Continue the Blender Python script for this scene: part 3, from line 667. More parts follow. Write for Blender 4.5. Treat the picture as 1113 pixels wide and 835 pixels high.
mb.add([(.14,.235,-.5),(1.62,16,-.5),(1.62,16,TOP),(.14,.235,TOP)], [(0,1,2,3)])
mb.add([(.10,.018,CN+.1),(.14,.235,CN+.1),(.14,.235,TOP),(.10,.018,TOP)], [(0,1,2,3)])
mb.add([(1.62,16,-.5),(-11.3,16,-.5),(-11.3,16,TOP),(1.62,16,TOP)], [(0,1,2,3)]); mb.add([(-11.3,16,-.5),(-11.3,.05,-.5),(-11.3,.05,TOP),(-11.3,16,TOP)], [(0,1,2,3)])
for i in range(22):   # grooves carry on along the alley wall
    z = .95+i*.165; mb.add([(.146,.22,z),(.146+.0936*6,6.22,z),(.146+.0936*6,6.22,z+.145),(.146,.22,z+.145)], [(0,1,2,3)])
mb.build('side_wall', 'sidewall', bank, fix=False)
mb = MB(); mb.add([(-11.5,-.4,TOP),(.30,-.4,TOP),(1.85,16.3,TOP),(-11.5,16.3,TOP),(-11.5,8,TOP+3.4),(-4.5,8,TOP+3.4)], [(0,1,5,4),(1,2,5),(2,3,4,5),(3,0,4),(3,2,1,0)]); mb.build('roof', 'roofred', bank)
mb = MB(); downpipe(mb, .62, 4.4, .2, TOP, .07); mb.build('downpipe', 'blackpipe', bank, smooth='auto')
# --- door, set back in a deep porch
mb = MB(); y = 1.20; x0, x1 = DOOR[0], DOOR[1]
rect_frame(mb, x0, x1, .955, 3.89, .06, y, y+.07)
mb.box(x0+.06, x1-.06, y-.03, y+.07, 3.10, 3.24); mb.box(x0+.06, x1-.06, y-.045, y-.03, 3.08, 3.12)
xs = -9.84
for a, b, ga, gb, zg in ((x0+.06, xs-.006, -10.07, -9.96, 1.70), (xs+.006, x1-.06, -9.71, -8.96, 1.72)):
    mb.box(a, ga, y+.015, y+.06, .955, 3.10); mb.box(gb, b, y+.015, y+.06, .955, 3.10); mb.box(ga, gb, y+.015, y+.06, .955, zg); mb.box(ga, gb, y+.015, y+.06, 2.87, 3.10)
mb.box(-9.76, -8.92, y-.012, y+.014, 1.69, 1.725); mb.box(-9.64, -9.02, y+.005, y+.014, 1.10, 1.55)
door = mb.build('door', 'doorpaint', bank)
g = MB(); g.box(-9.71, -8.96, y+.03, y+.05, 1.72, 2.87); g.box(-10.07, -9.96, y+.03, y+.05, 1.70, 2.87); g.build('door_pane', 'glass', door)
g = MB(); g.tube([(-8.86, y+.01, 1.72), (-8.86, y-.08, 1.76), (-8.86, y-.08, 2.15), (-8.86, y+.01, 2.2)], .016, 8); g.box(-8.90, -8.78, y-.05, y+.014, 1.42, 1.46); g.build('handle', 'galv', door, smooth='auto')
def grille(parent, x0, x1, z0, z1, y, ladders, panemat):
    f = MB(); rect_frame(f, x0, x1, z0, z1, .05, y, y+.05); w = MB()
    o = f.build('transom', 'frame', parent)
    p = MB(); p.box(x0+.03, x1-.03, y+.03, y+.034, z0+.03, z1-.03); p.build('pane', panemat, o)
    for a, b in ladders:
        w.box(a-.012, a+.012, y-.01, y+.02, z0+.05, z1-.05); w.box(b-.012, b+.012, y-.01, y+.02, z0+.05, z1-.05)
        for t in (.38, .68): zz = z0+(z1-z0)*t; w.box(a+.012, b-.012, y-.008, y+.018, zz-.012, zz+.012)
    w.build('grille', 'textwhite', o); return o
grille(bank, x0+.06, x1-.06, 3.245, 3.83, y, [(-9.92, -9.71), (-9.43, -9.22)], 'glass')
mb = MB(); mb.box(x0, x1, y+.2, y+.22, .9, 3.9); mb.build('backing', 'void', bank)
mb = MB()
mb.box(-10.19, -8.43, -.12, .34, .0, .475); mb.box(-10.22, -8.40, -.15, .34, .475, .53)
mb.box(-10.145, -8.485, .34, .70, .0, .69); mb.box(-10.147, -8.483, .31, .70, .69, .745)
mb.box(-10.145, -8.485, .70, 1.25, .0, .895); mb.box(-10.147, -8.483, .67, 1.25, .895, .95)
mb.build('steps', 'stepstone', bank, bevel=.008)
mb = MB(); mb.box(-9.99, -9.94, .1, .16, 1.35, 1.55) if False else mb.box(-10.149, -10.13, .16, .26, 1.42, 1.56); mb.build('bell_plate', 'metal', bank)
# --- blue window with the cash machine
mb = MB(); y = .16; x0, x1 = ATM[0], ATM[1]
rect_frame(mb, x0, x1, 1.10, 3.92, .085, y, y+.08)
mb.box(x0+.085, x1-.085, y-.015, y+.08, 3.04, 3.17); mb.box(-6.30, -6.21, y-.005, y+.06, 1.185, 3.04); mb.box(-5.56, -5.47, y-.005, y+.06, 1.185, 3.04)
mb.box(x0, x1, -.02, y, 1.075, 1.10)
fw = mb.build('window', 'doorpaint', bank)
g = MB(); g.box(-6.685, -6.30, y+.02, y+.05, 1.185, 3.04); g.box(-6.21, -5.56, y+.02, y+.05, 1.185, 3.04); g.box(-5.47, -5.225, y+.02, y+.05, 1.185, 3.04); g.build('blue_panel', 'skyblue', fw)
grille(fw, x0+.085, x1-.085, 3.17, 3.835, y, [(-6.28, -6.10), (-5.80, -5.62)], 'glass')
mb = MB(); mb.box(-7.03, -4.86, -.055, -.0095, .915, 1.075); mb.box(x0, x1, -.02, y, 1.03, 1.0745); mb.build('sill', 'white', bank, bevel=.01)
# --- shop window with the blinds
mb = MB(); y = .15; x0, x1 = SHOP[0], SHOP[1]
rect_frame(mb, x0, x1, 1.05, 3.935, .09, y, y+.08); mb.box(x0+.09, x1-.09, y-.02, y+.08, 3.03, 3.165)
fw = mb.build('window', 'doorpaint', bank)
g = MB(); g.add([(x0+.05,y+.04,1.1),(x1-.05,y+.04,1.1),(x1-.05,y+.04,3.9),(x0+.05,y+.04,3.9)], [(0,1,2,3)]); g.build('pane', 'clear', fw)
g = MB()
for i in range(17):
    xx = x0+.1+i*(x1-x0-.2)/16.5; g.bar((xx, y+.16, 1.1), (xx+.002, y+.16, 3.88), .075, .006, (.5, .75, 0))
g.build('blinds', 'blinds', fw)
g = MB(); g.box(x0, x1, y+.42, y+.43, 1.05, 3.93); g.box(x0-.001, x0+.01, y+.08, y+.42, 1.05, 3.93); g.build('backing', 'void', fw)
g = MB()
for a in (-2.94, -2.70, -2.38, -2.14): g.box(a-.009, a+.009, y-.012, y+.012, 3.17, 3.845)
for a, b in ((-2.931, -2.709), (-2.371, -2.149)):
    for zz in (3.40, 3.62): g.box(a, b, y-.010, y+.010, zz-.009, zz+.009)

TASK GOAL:
Copy each line of the data exactly, leaving nothing out.

RIGHT ANSWER:
Continue the Blender Python script for this scene: part 3, from line 667. More parts follow. Write for Blender 4.5. Treat the picture as 1113 pixels wide and 835 pixels high.
mb.add([(.14,.235,-.5),(1.62,16,-.5),(1.62,16,TOP),(.14,.235,TOP)], [(0,1,2,3)])
mb.add([(.10,.018,CN+.1),(.14,.235,CN+.1),(.14,.235,TOP),(.10,.018,TOP)], [(0,1,2,3)])
mb.add([(1.62,16,-.5),(-11.3,16,-.5),(-11.3,16,TOP),(1.62,16,TOP)], [(0,1,2,3)]); mb.add([(-11.3,16,-.5),(-11.3,.05,-.5),(-11.3,.05,TOP),(-11.3,16,TOP)], [(0,1,2,3)])
for i in range(22):   # grooves carry on along the alley wall
    z = .95+i*.165; mb.add([(.146,.22,z),(.146+.0936*6,6.22,z),(.146+.0936*6,6.22,z+.145),(.146,.22,z+.145)], [(0,1,2,3)])
mb.build('side_wall', 'sidewall', bank, fix=False)
mb = MB(); mb.add([(-11.5,-.4,TOP),(.30,-.4,TOP),(1.85,16.3,TOP),(-11.5,16.3,TOP),(-11.5,8,TOP+3.4),(-4.5,8,TOP+3.4)], [(0,1,5,4),(1,2,5),(2,3,4,5),(3,0,4),(3,2,1,0)]); mb.build('roof', 'roofred', bank)
mb = MB(); downpipe(mb, .62, 4.4, .2, TOP, .07); mb.build('downpipe', 'blackpipe', bank, smooth='auto')
# --- door, set back in a deep porch
mb = MB(); y = 1.20; x0, x1 = DOOR[0], DOOR[1]
rect_frame(mb, x0, x1, .955, 3.89, .06, y, y+.07)
mb.box(x0+.06, x1-.06, y-.03, y+.07, 3.10, 3.24); mb.box(x0+.06, x1-.06, y-.045, y-.03, 3.08, 3.12)
xs = -9.84
for a, b, ga, gb, zg in ((x0+.06, xs-.006, -10.07, -9.96, 1.70), (xs+.006, x1-.06, -9.71, -8.96, 1.72)):
    mb.box(a, ga, y+.015, y+.06, .955, 3.10); mb.box(gb, b, y+.015, y+.06, .955, 3.10); mb.box(ga, gb, y+.015, y+.06, .955, zg); mb.box(ga, gb, y+.015, y+.06, 2.87, 3.10)
mb.box(-9.76, -8.92, y-.012, y+.014, 1.69, 1.725); mb.box(-9.64, -9.02, y+.005, y+.014, 1.10, 1.55)
door = mb.build('door', 'doorpaint', bank)
g = MB(); g.box(-9.71, -8.96, y+.03, y+.05, 1.72, 2.87); g.box(-10.07, -9.96, y+.03, y+.05, 1.70, 2.87); g.build('door_pane', 'glass', door)
g = MB(); g.tube([(-8.86, y+.01, 1.72), (-8.86, y-.08, 1.76), (-8.86, y-.08, 2.15), (-8.86, y+.01, 2.2)], .016, 8); g.box(-8.90, -8.78, y-.05, y+.014, 1.42, 1.46); g.build('handle', 'galv', door, smooth='auto')
def grille(parent, x0, x1, z0, z1, y, ladders, panemat):
    f = MB(); rect_frame(f, x0, x1, z0, z1, .05, y, y+.05); w = MB()
    o = f.build('transom', 'frame', parent)
    p = MB(); p.box(x0+.03, x1-.03, y+.03, y+.034, z0+.03, z1-.03); p.build('pane', panemat, o)
    for a, b in ladders:
        w.box(a-.012, a+.012, y-.01, y+.02, z0+.05, z1-.05); w.box(b-.012, b+.012, y-.01, y+.02, z0+.05, z1-.05)
        for t in (.38, .68): zz = z0+(z1-z0)*t; w.box(a+.012, b-.012, y-.008, y+.018, zz-.012, zz+.012)
    w.build('grille', 'textwhite', o); return o
grille(bank, x0+.06, x1-.06, 3.245, 3.83, y, [(-9.92, -9.71), (-9.43, -9.22)], 'glass')
mb = MB(); mb.box(x0, x1, y+.2, y+.22, .9, 3.9); mb.build('backing', 'void', bank)
mb = MB()
mb.box(-10.19, -8.43, -.12, .34, .0, .475); mb.box(-10.22, -8.40, -.15, .34, .475, .53)
mb.box(-10.145, -8.485, .34, .70, .0, .69); mb.box(-10.147, -8.483, .31, .70, .69, .745)
mb.box(-10.145, -8.485, .70, 1.25, .0, .895); mb.box(-10.147, -8.483, .67, 1.25, .895, .95)
mb.build('steps', 'stepstone', bank, bevel=.008)
mb = MB(); mb.box(-9.99, -9.94, .1, .16, 1.35, 1.55) if False else mb.box(-10.149, -10.13, .16, .26, 1.42, 1.56); mb.build('bell_plate', 'metal', bank)
# --- blue window with the cash machine
mb = MB(); y = .16; x0, x1 = ATM[0], ATM[1]
rect_frame(mb, x0, x1, 1.10, 3.92, .085, y, y+.08)
mb.box(x0+.085, x1-.085, y-.015, y+.08, 3.04, 3.17); mb.box(-6.30, -6.21, y-.005, y+.06, 1.185, 3.04); mb.box(-5.56, -5.47, y-.005, y+.06, 1.185, 3.04)
mb.box(x0, x1, -.02, y, 1.075, 1.10)
fw = mb.build('window', 'doorpaint', bank)
g = MB(); g.box(-6.685, -6.30, y+.02, y+.05, 1.185, 3.04); g.box(-6.21, -5.56, y+.02, y+.05, 1.185, 3.04); g.box(-5.47, -5.225, y+.02, y+.05, 1.185, 3.04); g.build('blue_panel', 'skyblue', fw)
grille(fw, x0+.085, x1-.085, 3.17, 3.835, y, [(-6.28, -6.10), (-5.80, -5.62)], 'glass')
mb = MB(); mb.box(-7.03, -4.86, -.055, -.0095, .915, 1.075); mb.box(x0, x1, -.02, y, 1.03, 1.0745); mb.build('sill', 'white', bank, bevel=.01)
# --- shop window with the blinds
mb = MB(); y = .15; x0, x1 = SHOP[0], SHOP[1]
rect_frame(mb, x0, x1, 1.05, 3.935, .09, y, y+.08); mb.box(x0+.09, x1-.09, y-.02, y+.08, 3.03, 3.165)
fw = mb.build('window', 'doorpaint', bank)
g = MB(); g.add([(x0+.05,y+.04,1.1),(x1-.05,y+.04,1.1),(x1-.05,y+.04,3.9),(x0+.05,y+.04,3.9)], [(0,1,2,3)]); g.build('pane', 'clear', fw)
g = MB()
for i in range(17):
    xx = x0+.1+i*(x1-x0-.2)/16.5; g.bar((xx, y+.16, 1.1), (xx+.002, y+.16, 3.88), .075, .006, (.5, .75, 0))
g.build('blinds', 'blinds', fw)
g = MB(); g.box(x0, x1, y+.42, y+.43, 1.05, 3.93); g.box(x0-.001, x0+.01, y+.08, y+.42, 1.05, 3.93); g.build('backing', 'void', fw)
g = MB()
for a in (-2.94, -2.70, -2.38, -2.14): g.box(a-.009, a+.009, y-.012, y+.012, 3.17, 3.845)
for a, b in ((-2.931, -2.709), (-2.371, -2.149)):
    for zz in (3.40, 3.62): g.box(a, b, y-.010, y+.010, zz-.009, zz+.009)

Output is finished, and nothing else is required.